Ma questo divieto è un paradosso per molti studenti, perché il cellulare è ormai uno strumento utile a livello didattico e spesso anche indispensabile. Secondo uno studio dell'Università Bicocca, come riporta ‘La Repubblica’, si parla di "schizofrenia digitale": da un lato si demonizza lo smartphone, dall'altro lo si rende fondamentale nella routine scolastica.

Il problema, però, si ripresenta e si accentua quando c’è un abuso di questi dispositivi. Specie se a restare con la testa fissa sullo schermo non sono solo gli studenti ma anche i professori.

Indice

  1. Anche i prof usano lo smartphone?
  2. Dipendenti dallo schermo anche accanto agli studenti più fragili
  3. Il cellulare "babysitter digitale" durante la ricreazione

Anche i prof usano lo smartphone?

Un docente anonimo ha confessato proprio questo, basandosi sulla esperienza:

Diciamolo chiaramente, in classe il cellulare ce l’abbiamo anche noi.

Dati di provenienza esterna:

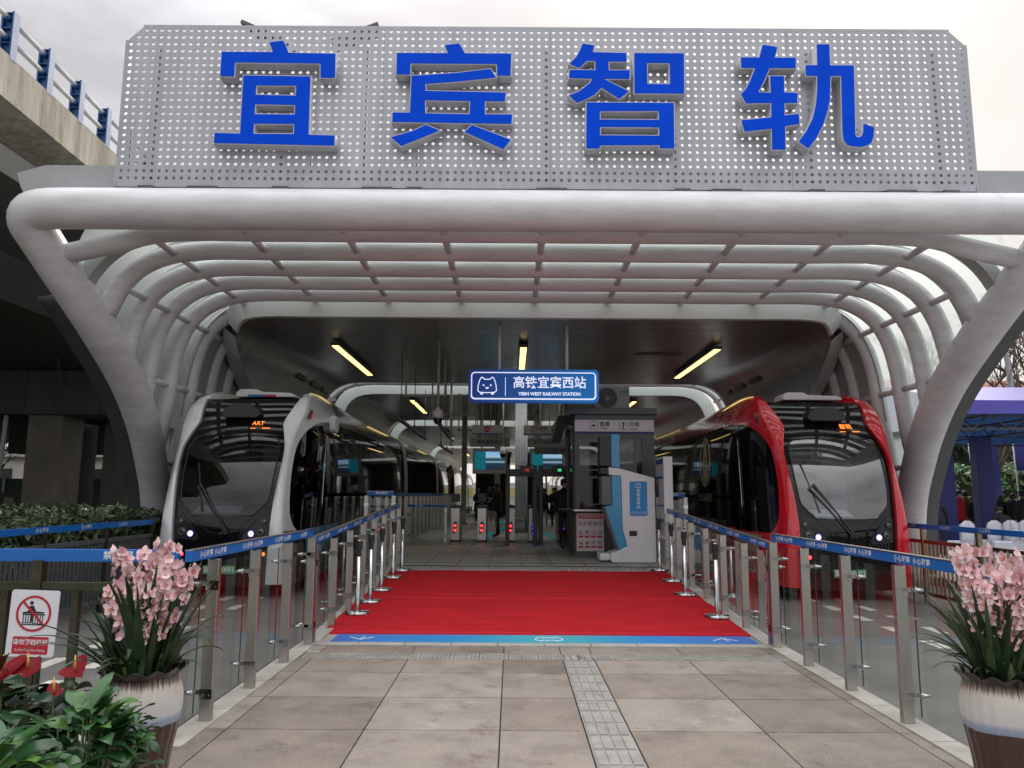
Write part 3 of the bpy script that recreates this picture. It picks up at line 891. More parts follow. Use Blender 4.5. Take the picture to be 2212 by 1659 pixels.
# ------------------------------------------------------------------ viaduct on the left
via = thing('ramp_viaduct', 'stained concrete ramp viaduct topped by blue railing posts, left of the name board', 'viaduct', (-14, 20, 0))
def vx(y): return -10.36 - 0.035 * (y - 15) + (0.006 * (y - 22) ** 2 if y > 22 else 0)
def vz(y): return 10.5
rows = []
for k in range(16):
    y = 2 + k * 3.2
    x, z = vx(y), vz(y)
    rows.append([(x - 0.25, y, z), (x, y, z), (x + 0.02, y, z - 0.95), (x - 0.25, y, z - 1.02), (x - 2.3, y, z - 1.5), (x - 3.3, y, z - 3.6), (x - 12, y, z - 3.6), (x - 12, y, z)])
MB().grid(rows, smooth=False, close=True).build('deck', M_CONC, via)
for k in range(18):
    y = 10.75 + k * 1.34
    x, z = vx(y) - 0.12, vz(y)
    p = MB()
    p.box(x - 0.09, x + 0.09, y - 0.02, y + 0.02, z - 0.05, z + 1.0)
    p.box(x - 0.13, x - 0.09, y - 0.10, y + 0.10, z - 0.05, z + 1.0)
    p.box(x + 0.09, x + 0.13, y - 0.10, y + 0.10, z - 0.05, z + 1.0)
    for zz in (0.3, 0.62, 0.96):
        p.box(x - 0.09, x + 0.09, y - 0.09, y + 0.09, z + zz, z + zz + 0.02)
    p.build('railing_post', M_BLUEPAINT, via)
    y2 = y + 1.34
    for zz in (0.42, 0.85):
        a = Vector((vx(y) - 0.12, y, z + zz)); b = Vector((vx(y2) - 0.12, y2, vz(y2) + zz))
        q = MB(); q.cyl(a + (b - a) * 0.04, a + (b - a) * 0.96, 0.055, n=10)
        for t0, t1 in ((0.0, 0.14), (0.86, 1.0)):
            q.cyl(a + (b - a) * t0, a + (b - a) * t1, 0.062, n=10, mi=1)
        q.build('railing_tube', [M_PALETUBE, M_BLUEPAINT], via)
main = thing('road_viaduct', 'dark concrete road viaduct spanning behind the left canopy leg', 'viaduct', (-18, 28, 0))
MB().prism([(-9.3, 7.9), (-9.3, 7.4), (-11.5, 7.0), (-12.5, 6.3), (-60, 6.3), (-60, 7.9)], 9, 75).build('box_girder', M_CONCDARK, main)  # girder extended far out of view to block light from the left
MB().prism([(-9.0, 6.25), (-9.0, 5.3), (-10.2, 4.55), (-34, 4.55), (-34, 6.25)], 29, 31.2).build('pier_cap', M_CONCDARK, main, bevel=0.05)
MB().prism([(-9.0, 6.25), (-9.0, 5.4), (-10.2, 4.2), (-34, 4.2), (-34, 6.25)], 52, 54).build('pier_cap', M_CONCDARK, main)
for x0, x1, y0, y1 in ((-18.5, -17.2, 29.3, 30.9), (-19.5, -18.55, 33.0, 34.5), (-17.5, -16.3, 33.0, 34.5), (-12.4, -10.9, 29.3, 30.9), (-26.5, -24.3, 29.3, 30.9), (-19.0, -17.0, 52.2, 53.8), (-14.6, -13.2, 45, 47)):
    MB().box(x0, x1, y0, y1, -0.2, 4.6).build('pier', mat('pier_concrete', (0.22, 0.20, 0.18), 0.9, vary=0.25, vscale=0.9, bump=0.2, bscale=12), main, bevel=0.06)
MB().tube(catmull([(-19.2, 29.1, 4.5), (-19.2, 29.0, 2.6), (-19.35, 29.0, 2.0), (-19.5, 29.0, 1.6), (-19.5, 29.0, -0.1)], 5), 0.08, 10).build('drain_pipe', M_PALETUBE, main)
for k in range(9):
    MB().box(-33 + k * 2.9, -32.97 + k * 2.9, 28.985, 28.998, 4.56, 6.24).build('formwork_joint', M_BLACKPLASTIC, main)
ch_ = thing('hanging_chain', 'dark iron chain hanging below the viaduct deck at far left', 'chain', (-15.9, 26.5, 6.2))
c_ = MB()
for k in range(9):
    z = 6.25 - k * 0.12
    pts = []
    for q in range(9):
        an = q * PI / 4
        dx, dy = (0.05 * math.cos(an), 0) if k % 2 else (0, 0.05 * math.cos(an))
        pts.append((-15.9 + dx + 0.03 * k, 26.5 + dy, z + 0.085 * math.sin(an)))
    c_.tube(pts, 0.014, 6, caps=False)
c_.build('chain_links', M_DARKSTEEL, ch_)

# ------------------------------------------------------------------ trams
RAKE = [(0.1, 0.06), (0.5, 0.02), (0.95, 0.0), (1.35, 0.03), (1.8, 0.13), (2.3, 0.32), (2.8, 0.62), (3.2, 1.0), (3.45, 1.32), (3.7, 1.6)]
WOUT = [(0.1, 1.06), (0.5, 1.06), (0.95, 1.04), (1.5, 1.01), (2.0, 0.995), (2.5, 1.0), (2.9, 1.06), (3.2, 1.10), (3.45, 1.05)]
WIN_ = [(0.1, 0.78), (0.5, 0.80), (0.95, 0.82), (1.5, 0.85), (2.0, 0.89), (2.42, 0.90), (2.68, 0.84), (2.93, 0.77), (3.15, 0.82), (3.45, 0.89)]
WBODY = [(0.1, 1.26), (0.3, 1.30), (0.8, 1.325), (2.1, 1.325), (2.8, 1.28), (3.08, 1.235), (3.3, 1.17), (3.45, 1.08)]
YWIN = [(1.0, 0.46), (1.08, 0.34), (1.2, 0.25), (1.37, 0.20), (1.74, 0.17), (2.1, 0.165), (2.46, 0.19), (2.65, 0.27), (2.8, 0.42), (2.92, 0.70), (3.0, 1.05), (3.05, 1.45), (3.08, 1.95)]
def rake(z): return smooth_tab(RAKE, z)
def tram_side(sg, Y, z, out=0.0):
    wo = smooth_tab(WOUT, z); wb = smooth_tab(WBODY, z)
    return (sg * (wo + (wb - wo) * (1 - math.exp(-Y / 0.85)) + out), Y + rake(z) * math.exp(-Y / 2.6), z)
def zrows(a, b, n): return [a + (b - a) * i / n for i in range(n + 1)]
M_MASK = mat('black_gloss_nose', (0.006, 0.0065, 0.008), 0.05, spec=0.42)
M_TRAMGLASS = mat('dark_tinted_tram_glass', (0.006, 0.008, 0.012), 0.03, spec=0.55, coat=0.0)
M_SIDEGLASS = mat('mirror_dark_side_glass', (0.055, 0.058, 0.062), 0.035, metal=1.0, bump=0.02, bscale=1.3)
M_LENS = mat('lamp_lens', (0.16, 0.165, 0.18), 0.08, metal=0.6)
M_HEAD = mat('lit_headlamp', (0.50, 0.42, 1.0), 0.4, emis=1.2)
M_GOLD = mat('gold_emblem_film', (0.60, 0.47, 0.28), 0.45, metal=0.1)
M_BEIGE = mat('beige_swoosh', (0.37, 0.27, 0.15), 0.3, coat=0.5)
M_TEALP = mat('teal_swoosh', (0.004, 0.20, 0.33), 0.3, coat=0.5)
M_GREENPLATE = mat('green_plate', (0.10, 0.36, 0.14), 0.5)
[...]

E ci restiamo attaccati spesso. Non solo per questioni personali, ma perché il preside o il coordinatore scrivono nelle chat anche durante le lezioni. Allora un’occhiata alle notifiche diventa la norma per non perdere un messaggio urgente – che non è mai urgente, un cambio orario, una nota improvvisa che riguarda un laboratorio o un corso. Anche mentre si spiega. Anche mentre si ascolta uno studente”. 

Dipendenti dallo schermo anche accanto agli studenti più fragili

La situazione si fa ancora più delicata quando di mezzo ci sono gli studenti più fragila: “Ci sono colleghi – continua il docente – che siedono accanto a un ragazzo con disabilità, magari durante un esercizio o un momento di difficoltà, e mentre lui cerca di concentrarsi o ha bisogno di supporto, loro hanno lo sguardo fisso sul telefono: leggono messaggi WhatsApp, rispondono nelle chat della scuola, scorrono i social, controllano il tracking di un pacco. Tutto mentre il ragazzo accanto cerca una parola, fatica su un esercizio, aspetta una spiegazione, uno sguardo, una presenza reale”.

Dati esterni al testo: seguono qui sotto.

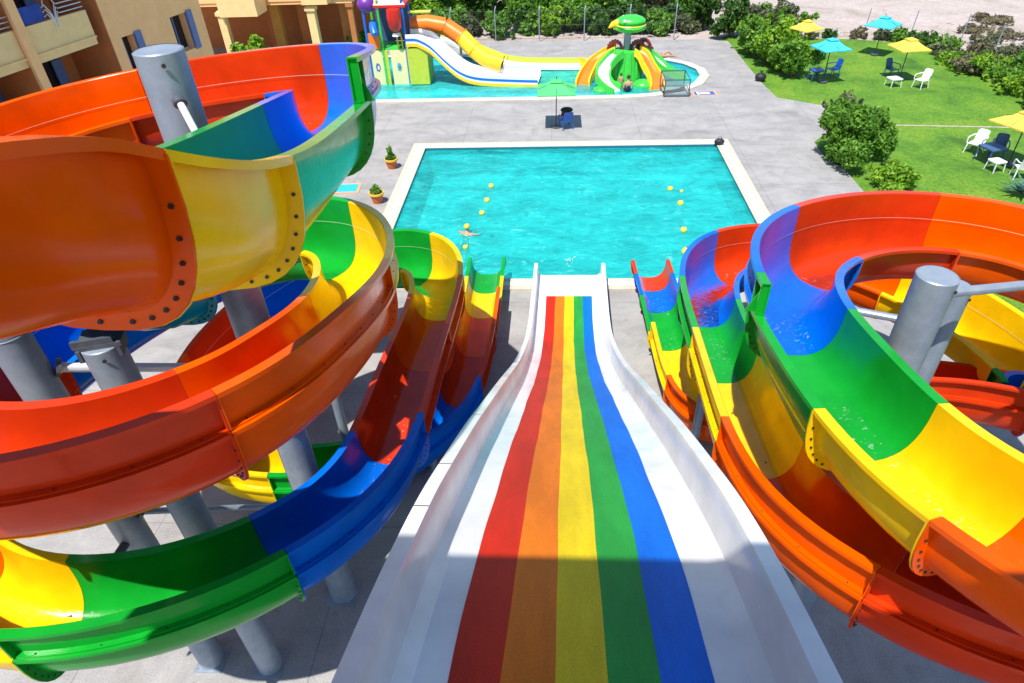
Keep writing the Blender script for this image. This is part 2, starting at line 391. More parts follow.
# ------------------------------------------------------------------ spiral flumes
LC = np.array([(-7.43,2.58,10.69),(-3.91,1.73,10.65),(-2.18,1.59,10.55),(-2.11,2.17,10.24),(-2.05,3.17,9.60),(-2.37,5.18,9.13),
 (-2.63,7.56,8.69),(-2.99,9.56,8.26),(-4.28,10.73,7.93),(-6.27,11.06,7.65),(-8.12,10.48,7.42),(-9.09,8.92,7.26),
 (-8.91,6.78,7.15),(-7.73,4.75,7.08),(-6.00,3.53,7.04),(-4.24,3.47,7.03),(-2.96,4.30,7.02),(-2.66,5.47,6.80),
 (-2.64,6.81,6.33),(-2.86,8.31,5.91),(-3.43,9.66,5.67),(-4.57,10.18,5.55),(-5.98,9.57,5.44),(-7.17,7.99,5.32),
 (-7.73,6.00,5.15),(-7.43,4.30,4.94),(-6.29,3.46,4.70),(-4.69,3.67,4.41),(-3.21,4.78,4.09),(-2.48,6.33,3.74),
 (-2.58,8.39,3.42),(-2.53,10.65,3.12),(-2.51,12.63,2.91),(-3.03,13.87,2.81),(-4.17,14.14,2.74),(-5.54,13.47,2.58),
 (-6.73,12.14,2.32),(-7.38,10.57,1.99),(-7.27,9.22,1.65),(-6.37,8.47,1.35),(-4.89,8.47,1.11),(-3.30,9.17,0.90),
 (-2.15,10.58,0.76),(-1.93,13.34,0.73),(-1.97,17.95,0.72),(-2.07,24.48,0.69)])
RC = np.array([(4.31,1.65,7.50),(3.46,2.77,7.13),(3.04,4.05,6.79),(3.02,5.56,6.51),(3.04,7.11,6.24),(3.52,8.48,5.96),
 (4.55,9.58,5.70),(5.92,10.19,5.50),(7.30,10.11,5.37),(8.32,9.26,5.33),(8.68,7.75,5.32),(8.30,5.94,5.32),
 (7.31,4.31,5.32),(5.96,3.31,5.32),(4.54,3.22,5.27),(3.37,3.96,5.09),(2.75,5.16,4.73),(2.87,7.07,4.28),
 (3.03,9.43,3.78),(3.18,11.73,3.32),(3.83,13.42,2.99),(5.12,14.16,2.83),(6.71,13.78,2.76),(8.15,12.51,2.68),
 (9.03,10.92,2.56),(9.28,9.70,2.43),(9.08,9.46,2.37),(8.30,10.12,2.19),(6.88,10.70,1.86),(5.19,10.56,1.44),
 (3.78,10.24,1.07),(3.12,10.82,0.85),(3.08,13.23,0.76),(2.96,17.87,0.72),(2.69,24.79,0.68)])
def bspl(C, u):
    K = len(C)-3; u = np.clip(u, 0, K-1e-6); i = u.astype(int); t = (u-i)[:, None]
    b = [(1-t)**3/6, (3*t**3-6*t**2+4)/6, (-3*t**3+3*t**2+3*t+1)/6, t**3/6]
    return sum(b[k]*C[i+k] for k in range(4))
HW, DEP, EXT, LIP = .52, .77, .45, .11
def uprof(n=18):
    pts = []
    for k in range(n+1):
        th = math.pi*k/n; c, s = math.cos(th), math.sin(th)
        pts.append((-math.copysign(abs(c)**(2/2.9), c)*HW, -DEP*abs(s)**(2/2.9)))
    return pts
UP = uprof()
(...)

E ancora: “Lo fanno quasi senza rendersene conto, perché ormai l’uso del cellulare è stato sdoganato. È entrato in classe in punta di piedi, ma adesso c’è sempre. E nessuno dice nulla. È diventato normale. Ma così la relazione si spezza. Il ragazzo si sente trasparente, ignorato. Capisce che quello schermo viene prima di lui. Un muro invisibile che si alza proprio nel momento in cui dovrebbe esserci il massimo della vicinanza. E quando succede con studenti fragili, che avrebbero più bisogno di presenza, attenzione e parola, l’effetto è devastante”.

Un racconto allarmante che ci fa capire quanto sia fondamentale la presenza e l'attenzione, soprattutto per chi è più vulnerabile.

Il cellulare "babysitter digitale" durante la ricreazione

E non finisce qui. Il cellulare diventa protagonista anche nei momenti di pausa, per tenere a bada gli alunni: “Durante l’intervallo, e anche durante il pranzo in quelle scuole dove non c’è la mensa ma si mangia in classe si mettono film, cartoni, video su YouTube”, racconta ancora l'insegnante.

“Succede soprattutto nella scuola primaria. E lì il confine tra uso e abuso si fa davvero sottile. Diventa una babysitter digitale, una toppa emotiva, un modo per tenere buoni i bambini. O meglio – come cantavano i Måneskin – per tenerli ‘zitti e buoni’. Ma il silenzio, a scuola, non sempre è un segnale di ordine. Spesso è solo un sintomo di resa”.

Un uso dunque che, se da un lato sembra pratico, dall'altro solleva interrogativi sulla qualità delle relazioni e sull'effettiva attenzione ai bisogni dei più piccoli.